SHORT PROBLEM: Pull out exactly the lines from the line containing "Model this scene" to the line containing "PI = math.pi", both lines included, with pictures removed from the copy.
======== DATA LINES
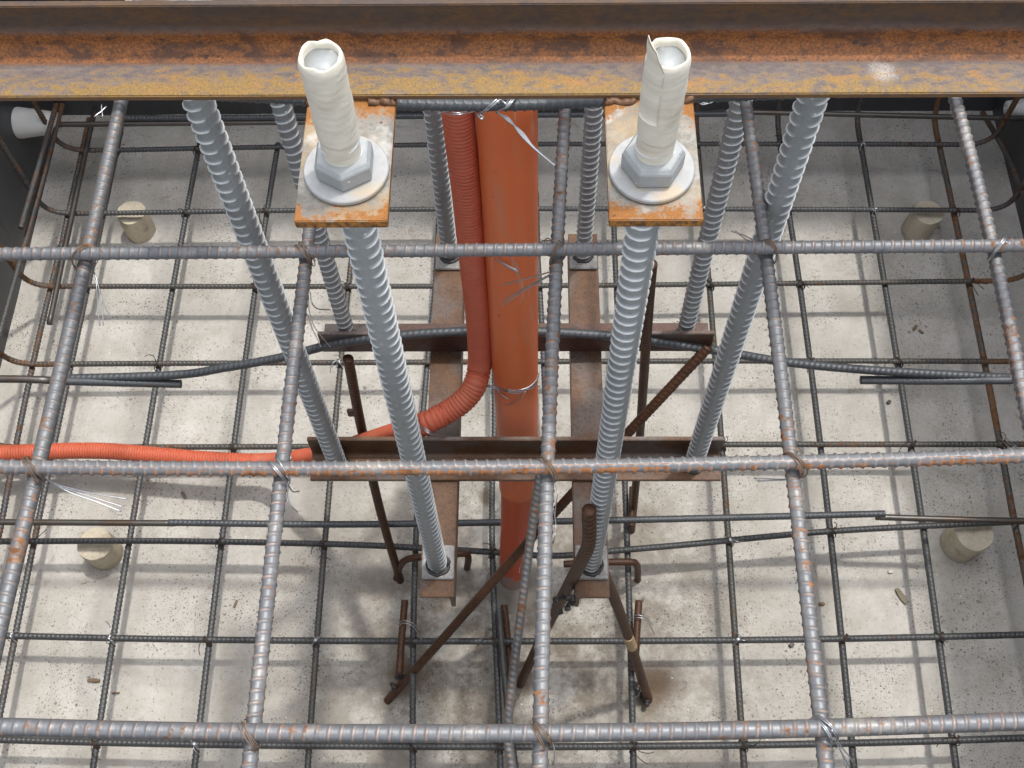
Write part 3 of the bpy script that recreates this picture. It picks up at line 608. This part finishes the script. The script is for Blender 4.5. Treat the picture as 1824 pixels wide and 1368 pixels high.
def tape_mesh(z0, z1, flap):
    """hand-wound masking tape sleeve, ragged open top, wall with thickness"""
    seg, n = 56, 70; th = np.arange(seg) * 2 * math.pi / seg; V = []
    j = rng.uniform(-1, 1, 14); top = np.interp(np.arange(seg), np.linspace(0, seg, 15), np.r_[j, j[0]]) * .0015
    ph = rng.uniform(0, 6)
    for i in range(n):
        f = i / (n - 1); z = z0 + (z1 - z0) * f + top * f ** 8
        lay = (f * 6 + th / (2 * math.pi)); step = (lay - np.floor(lay)); r = .0128 + .00018 * (1 - step) + .0006 * f
        r = r + .0003 * np.sin(2 * th + 5 * f + ph) * np.sin(5 * f) + .00012 * np.sin(5 * th - 23 * f) + np.where(f > .20 + .03 * np.sin(th + ph), .0006, 0)
        if f > .93: r = r - .0016 * ((f - .93) / .07) ** 2
        V.append(np.stack([r * np.cos(th), r * np.sin(th), np.broadcast_to(z, (seg,))], 1))
    for k, dz in ((1.04, -.0008), (.98, -.003), (.96, -.016)):
        z = z1 + top * (1 if dz > -.01 else .2) + dz; r = .0112 * (k + .035 * np.sin(4 * th + ph) + .02 * np.sin(7 * th))
        V.append(np.stack([r * np.cos(th), r * np.sin(th), np.broadcast_to(z, (seg,))], 1))
    V = np.array(V); N = len(V); i = np.arange(N - 1)[:, None] * seg; k = np.arange(seg)[None, :]; k2 = (k + 1) % seg
    q = np.stack([i + k, i + k2, i + seg + k2, i + seg + k], -1).reshape(-1, 4); V = V.reshape(-1, 3); tr = np.zeros((0, 3), int)
    parts = [(V, q, tr)]
    if flap:   # loose end of tape standing up at the left
        a = np.linspace(3.4, 4.5, 8); z = np.linspace(z1 - .05, z1 + .017, 18); vv = []
        for o_ in (0.0, .0006):
            for zz_ in z:
                f = max(0, (zz_ - z1 + .004) / .021)
                for aa in a:
                    w_ = 3.75 + (aa - 3.75) * (1 - .45 * f) - .1 * f; rr = .0137 + o_ + .0004 * math.sin(zz_ * 300) + .001 * f
                    vv.append((rr * math.cos(w_), rr * math.sin(w_), zz_ + .006 * f * (3.7 - aa)))
        vv = np.array(vv); nz, na = len(z), len(a); qq = []
        for L_ in (0, 1):
            for i_ in range(nz - 1):
                for j_ in range(na - 1):
                    b_ = L_ * nz * na + i_ * na + j_; f4 = (b_, b_ + 1, b_ + na + 1, b_ + na); qq.append(f4 if L_ else f4[::-1])
        bd = [i_ * na for i_ in range(nz)] + [(nz - 1) * na + j_ for j_ in range(1, na)] + [i_ * na + na - 1 for i_ in range(nz - 2, -1, -1)] + [j_ for j_ in range(na - 2, 0, -1)]
        for x_, y_ in zip(bd, bd[1:] + bd[:1]): qq.append((x_, y_, y_ + nz * na, x_ + nz * na))
        parts.append((vv, np.array(qq), tr))
    V, q, t = join(parts); return make_mesh('tape_sleeve', V, q, t)
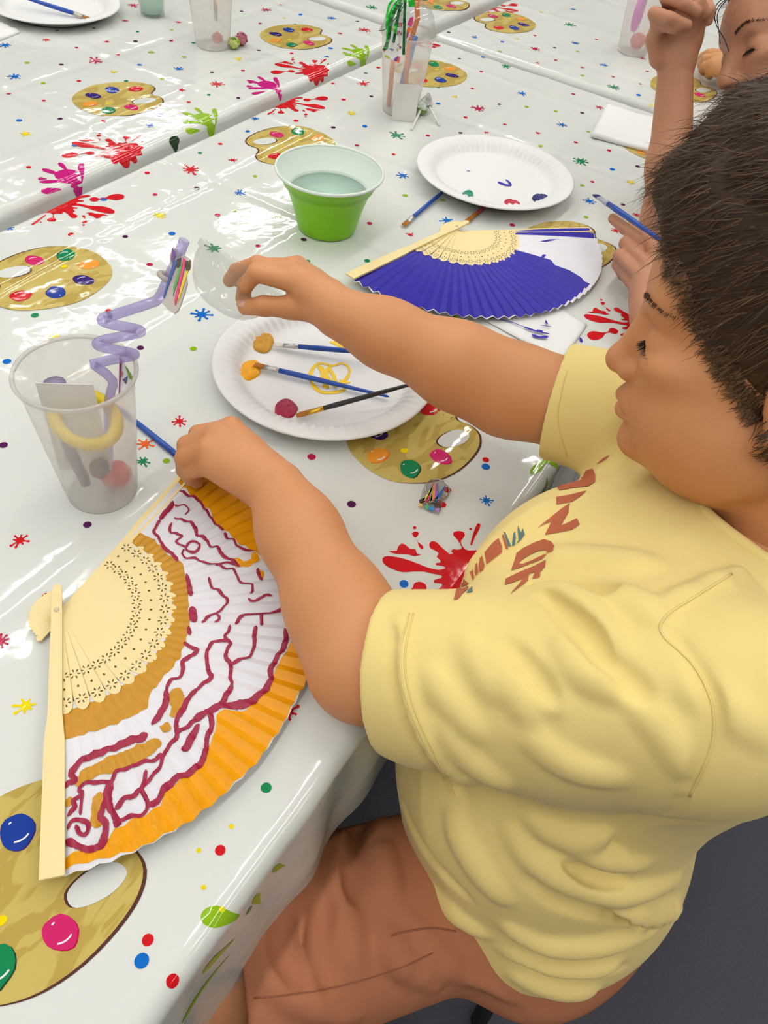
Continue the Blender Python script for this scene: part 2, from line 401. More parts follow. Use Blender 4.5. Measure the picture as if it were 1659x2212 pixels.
def palette(yel=None, hole=None, ora=None, flip=False, cl=None, sc=1.01):
    """painter's palette print; one known feature pixel gives its place"""
    ang = math.radians(143.5 if flip else -34.5); ref, loc = (yel, (29,-1.5)) if yel else ((hole, (87,0)) if hole else (ora, (0,0)))
    p = at(*ref)[:2]; c_, s_ = math.cos(ang)*sc/1000, math.sin(ang)*sc/1000
    def T(q):
        q = np.array(q, float).reshape(-1, 2) - np.array(loc); return np.stack([p[0] + q[:,0]*c_ - q[:,1]*s_, p[1] + q[:,0]*s_ + q[:,1]*c_], -1)
    C_ = CL[cl or cloth_at(*T((45,15))[0])]; d = Decal(C_)
    body = smooth_poly(PAL, 3); cen = np.array((46, 14))
    sh = body + np.array((2.2, -1.2))
    d.poly(T(sh), 'brown', 0); d.poly(T(body), 'wood', 1)
    hb = smooth_poly(HOLE, 3); d.poly(T(hb + np.array((-1.8, 0.6))), 'brown', 2); d.poly(T(hb), 'film', 3)
    sd = int(abs(p[0]*1000 + p[1]*777))
    for i, (ink, x, y, r) in enumerate((('red',82,50,11.5),('palblue',44,51,12),('palpurple',11,32,11.5),('palorange',0,0,11),('green',24,-27,12),('magenta',61,-21,11))):
        dk = {'red':'crimson','palblue':'palpurple','palpurple':'purple','palorange':'orange','green':'dark','magenta':'crimson'}[ink]
        P_ = np.array(ell_pts(x, y, r*1.08, r*0.85, 0.5+i, 18, 0.05, 5+i)); d.poly(T(P_ + np.array((0.8,-0.8))), dk, 2, 0.02); d.poly(T(P_), ink, 3, 0.02)
        a0 = -1.9; arc = [(x + 0.72*r*math.cos(a0+t*0.22), y + 0.62*r*math.sin(a0+t*0.22)) for t in range(7)]; arc2 = [(x + 0.62*r*math.cos(a0+t*0.22), y + 0.52*r*math.sin(a0+t*0.22)) for t in range(6,-1,-1)]
        d.poly(T(arc + arc2), 'white', 4, None)
        d.poly(T(ell_pts(x-0.3*r, y+0.6*r, 1.2, 0.6, 0.4, 8)), 'white', 4, None)
    d.poly(T(ell_pts(29,-1.5,4,3.2,0,12)), 'yellow', 3, None)
    return d.obj('printed_palette')
palette(yel=(234.6,227)); palette(yel=(872.6,976)); palette(yel=(140,579), flip=True); palette(yel=(4,1992)); palette(yel=(647.5,302.8), flip=True)
palette(yel=(943,152), flip=True); palette(yel=(625.6,88.4)); palette(hole=(1286.6,540.5)); palette(hole=(1051.6,44.5), flip=True); palette(hole=(1518,197))
palette(ora=(1387,330)); palette(yel=(939,10), cl='backright')

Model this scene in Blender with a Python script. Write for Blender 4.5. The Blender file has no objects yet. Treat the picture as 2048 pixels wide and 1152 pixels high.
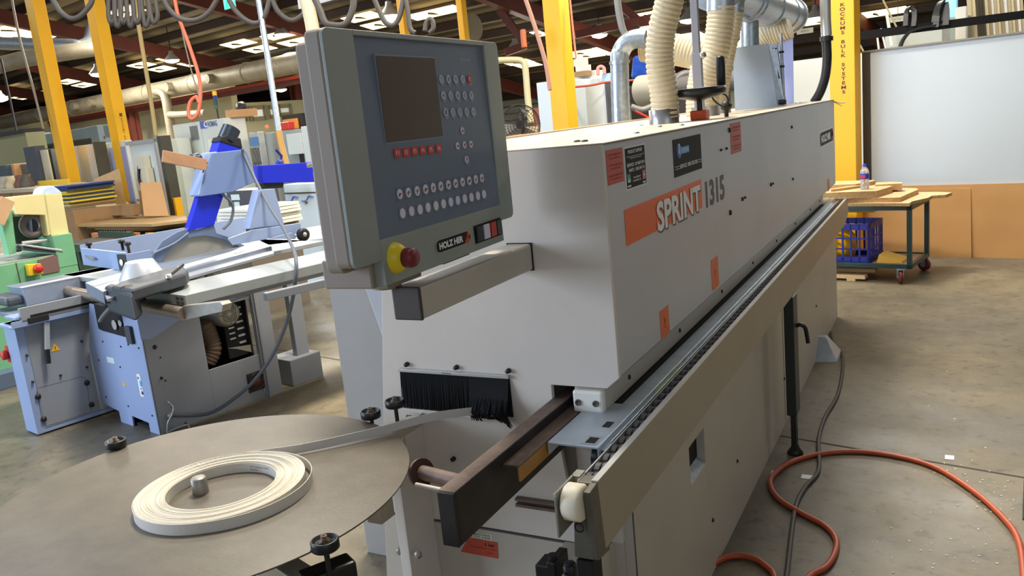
import bpy, bmesh, math, random
from mathutils import Vector, Matrix
random.seed(7)
S = bpy.context.scene
COL = S.collection
PI = math.pi

# ------------------------------------------------------------------ camera
H, F = 1.6, 1651.08
R = ((0.8824068, 0.4603939, -0.0969309), (0.0075992, -0.2199423, -0.9754833), (-0.4704258, 0.8600365, -0.1975774))
cam = bpy.data.cameras.new('camera')
cam.sensor_fit = 'HORIZONTAL'; cam.sensor_width = 36; cam.lens = F * 36 / 2048
cam.clip_start = 0.02; cam.clip_end = 300
co = bpy.data.objects.new('camera', cam); COL.objects.link(co)
m = Matrix(((R[0][0], -R[1][0], -R[2][0], 0), (R[0][1], -R[1][1], -R[2][1], 0), (R[0][2], -R[1][2], -R[2][2], H), (0, 0, 0, 1)))
co.matrix_world = m
S.camera = co

# frames: M = edge bander axes (world), B = building axes, P = control panel axes
ANG = {'M': 0.0, 'B': math.radians(-12), 'P': math.radians(2.1)}
def w2f(p, fr):
    a = ANG[fr]; c, s = math.cos(a), math.sin(a)
    return Vector((p[0]*c + p[1]*s, -p[0]*s + p[1]*c, p[2]))
def f2w(p, fr):
    a = ANG[fr]; c, s = math.cos(a), math.sin(a)
    return Vector((p[0]*c - p[1]*s, p[0]*s + p[1]*c, p[2]))
def ray(px, py):
    q = ((px-1024)/F, (py-576)/F, 1.0)
    return Vector([sum(R[i][j]*q[i] for i in range(3)) for j in range(3)])
CAM = Vector((0, 0, H))
def at(px, py, ax, v, fr='M'):
    """point seen at photo pixel (px,py) lying on the plane ax=v of a frame, in that frame's coordinates"""
    d = w2f(ray(px, py), fr); i = 'xyz'.index(ax)
    return CAM + d * ((v - CAM[i]) / d[i])
def atd(px, py, dep, fr='B'):
    return CAM + w2f(ray(px, py), fr) * dep
def roof_at(px, py):
    d = w2f(ray(px, py), 'B')
    return CAM + d * ((7.5 - H) / (d[2] + .21*d[1]))

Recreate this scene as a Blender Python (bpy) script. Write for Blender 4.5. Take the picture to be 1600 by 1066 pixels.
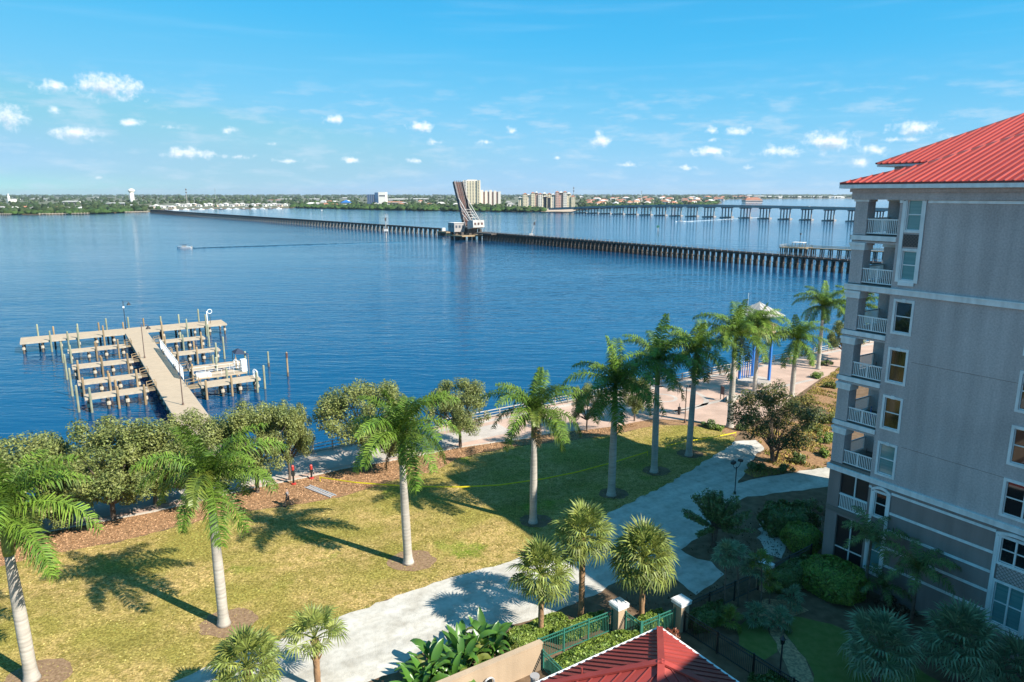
import bpy, math, random
import numpy as np
from mathutils import Vector, Matrix, Euler
R = math.radians
random.seed(7)
SC = bpy.context.scene
COL = SC.collection
for _o in list(bpy.data.objects):
    bpy.data.objects.remove(_o)

# ------------------------------------------------------------------ camera
FPX, HC = 1100.0, 28.0
PITCH = math.atan(230 / FPX)
cam = bpy.data.cameras.new('camera')
cam.sensor_width = 36.0
cam.lens = FPX / 1600 * 36.0
cam.clip_start, cam.clip_end = 0.5, 60000
cam_o = bpy.data.objects.new('camera', cam)
cam_o.location = (0, 0, HC)
cam_o.rotation_euler = (R(90) - PITCH, 0, 0)
COL.objects.link(cam_o)
SC.camera = cam_o

# ------------------------------------------------------------------ sun, sky, exposure
SUN_EL = R(40.0)
SUN_AZ = R(-30.8)                        # measured from +X, counter-clockwise
SUN_STR, SKY_STR, EXPO = 4.7, 0.10, 1.0
sd = Vector((math.cos(SUN_EL) * math.cos(SUN_AZ), math.cos(SUN_EL) * math.sin(SUN_AZ), math.sin(SUN_EL)))
sl = bpy.data.lights.new('sun', 'SUN')
sl.energy, sl.angle, sl.color = SUN_STR, R(0.5), (1.0, 0.93, 0.82)
so = bpy.data.objects.new('sun', sl)
so.rotation_euler = (-sd).to_track_quat('-Z', 'Y').to_euler()
so.location = (60, -60, 90)
COL.objects.link(so)

CLOUDS = [(168,135,42,17,1),(85,136,30,10,.62),(12,183,22,18,.85),(85,171,14,8,.5),(115,207,44,11,.6),(207,192,18,9,.55),
 (358,203,17,7,.55),(520,187,19,9,.65),(655,198,23,9,.85),(295,239,34,9,.75),(548,250,22,7,.5),(680,222,18,7,.4),
 (938,222,19,11,.75),(935,207,12,8,.45),(1113,204,12,7,.65),(1153,204,21,8,.75),(1110,237,38,8,.75),(1113,218,11,6,.45),
 (1295,221,34,14,1),(1220,236,42,10,.65),(1428,201,29,10,.95),(1365,234,24,10,.65),(1345,255,19,9,.6),(980,258,23,7,.5),
 (1075,262,19,6,.45),(650,252,21,6,.33),(450,252,32,6,.3),(800,205,15,10,.28),(760,222,30,7,.24),(1170,262,15,6,.35),
 (152,278,11,5,.35),(270,200,20,6,.25),(370,245,40,7,.2),(1410,218,32,7,.4),(1500,215,40,9,.4),(1560,240,40,10,.5),
 (-90,180,60,22,.9),(-180,140,50,16,.8),(1720,190,60,18,.8),(1850,230,60,14,.7),(870,247,16,5,.3),(420,225,18,5,.22)]


def pix_dir(x, y):
    dx, dy = (x - 800) / FPX, -(y - 533) / FPX
    d = Vector((dx, math.cos(PITCH) + dy * math.sin(PITCH), -math.sin(PITCH) + dy * math.cos(PITCH)))
    return d.normalized()


world = bpy.data.worlds.new('World')
SC.world = world
world.use_nodes = True
nt = world.node_tree
nt.nodes.clear()


def N(t, kind, **kw):
    n = t.nodes.new(kind)
    for k, v in kw.items():
        if k == 'op':
            n.operation = v
        else:
            setattr(n, k, v)
    return n


def cloud_group():
    """Density of the cumulus field at a point (azimuth, elevation): soft ellipses, one per cloud."""
    g = bpy.data.node_groups.new('cloud_field', 'ShaderNodeTree')
    g.interface.new_socket('P', in_out='INPUT', socket_type='NodeSocketVector')
    g.interface.new_socket('D', in_out='OUTPUT', socket_type='NodeSocketFloat')
    gi, go = g.nodes.new('NodeGroupInput'), g.nodes.new('NodeGroupOutput')
    nz = N(g, 'ShaderNodeTexNoise')
    nz.inputs['Scale'].default_value = 75
    nz.inputs['Detail'].default_value = 5
    nz.inputs['Roughness'].default_value = 0.62
    g.links.new(gi.outputs[0], nz.inputs['Vector'])
    prev = None
    for (x, y, rx, ry, w) in CLOUDS:
        d = pix_dir(x, y)
        az, el = math.atan2(d.x, d.y), math.asin(d.z)
        k = 1.0 / FPX
        s = N(g, 'ShaderNodeVectorMath', op='SUBTRACT')
        g.links.new(gi.outputs[0], s.inputs[0])
        s.inputs[1].default_value = (az, el, 0)
        m = N(g, 'ShaderNodeVectorMath', op='MULTIPLY')
        g.links.new(s.outputs[0], m.inputs[0])
        m.inputs[1].default_value = (1 / (rx * k * 1.15), 1 / (ry * k * 1.15), 0)
        ln = N(g, 'ShaderNodeVectorMath', op='LENGTH')
        g.links.new(m.outputs[0], ln.inputs[0])
        f = N(g, 'ShaderNodeMath', op='SUBTRACT')
        f.inputs[0].default_value = 0.35 + 0.65 * w
        g.links.new(ln.outputs['Value'], f.inputs[1])
        if prev is None:
            prev = f
        else:
            mx = N(g, 'ShaderNodeMath', op='MAXIMUM')
            g.links.new(prev.outputs[0], mx.inputs[0])
            g.links.new(f.outputs[0], mx.inputs[1])
            prev = mx
    a = N(g, 'ShaderNodeMath', op='MULTIPLY_ADD')        # field + 1.9*(noise-.5)
    g.links.new(nz.outputs['Fac'], a.inputs[0])
    a.inputs[1].default_value = 2.3
    b = N(g, 'ShaderNodeMath', op='SUBTRACT')
    g.links.new(prev.outputs[0], b.inputs[0])
    b.inputs[1].default_value = 1.15
    g.links.new(b.outputs[0], a.inputs[2])
    g.links.new(a.outputs[0], go.inputs[0])
    return g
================
RESPONSE TO THE TASK:
Model this scene in Blender with a Python script. Write for Blender 4.5. The Blender file has no objects yet. Treat the picture as 2048 pixels wide and 1152 pixels high.
import bpy, bmesh, math, random
from mathutils import Vector, Matrix
random.seed(7)
S = bpy.context.scene
COL = S.collection
PI = math.pi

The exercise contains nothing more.